Ok. I admit that it wasn’t exactly a pallet plant since the company no longer manufactures pallets there, but pallet plant is alliterative (in the most crass way) so more suitable than “a visit to a pallet redistribution facility.”
Anyway.
The guys at API Pallets here in Grand Forks were very generous with their time when even through Bret Weber and I encroached on their lunch break on a rainy Friday afternoon. They showed us around their facility and explained that pallets come in on trucks from “Canada” and are rated and then shipped out to clients throughout the region. They get a small quantity of pallets from local merchants, like the local pasta plant, but most of their inventory comes from other distribution centers. Their biggest client is a logistics firm in Casselton, ND situated on an important transportation corridor for rail and truck traffic through the northern plains.
As for the pallets themselves, we learned that API rates pallets with three grades. A1 pallets are clean, have no splinting or splitting, and have evenly spaced deck boards.

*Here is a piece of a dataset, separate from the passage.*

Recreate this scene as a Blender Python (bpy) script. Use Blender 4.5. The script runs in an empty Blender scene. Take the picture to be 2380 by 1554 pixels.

One of the most interesting moments involved the guy using his fist to demonstrate the ideal width between deck boards. I’ll return to this. B1 and B2 pallets have light damage or have repairs. Irregularly spaced deck boards, the insertion of blocks to support broken stringers, or obvious splitting and splintering throughout leads to lower ratings. The difference in price between an A1 and B1/2 pallet is about $3. They do repair pallets to raise them to either A1 grade or B1/2 grade on site.
One thing Bret and I began to think about it the way in which the size of a pallet (48 x 40 inches) has impacted life in the Bakken (and elsewhere). For example, modular housing units like the most common in the Bakken are designed to move by rail or truck. Pallets, of course, are designed to fit inside containers, semi trailers, and rail cars and move about the country carrying standardized loads. The existence of this regular unit of measure and the tendency in the Bakken to use this scale to organize human activities, whether it is life or work, provides a highly visible means of standardizing the space of human activities.
It was heartening, then, to see the guy at the pallet plant use his fist to measure the distance between the deck boards. This gesture returned the pallet to the human scale.
The guys there also commented on the various stamps added to pallets to mark them as being used at a particular farm or factory. Since the pallet pool is an open pool, meaning that whoever possessed the pallets had the right to resell them, these stamps were meant to mark out simply one stage in the pallet’s life and to manipulate the standardized form of the object without compromising its functionality.
Finally, our reuse of pallets is important because it defies the functional expectations of these objects and reshapes them to our human existence rather than the opposite.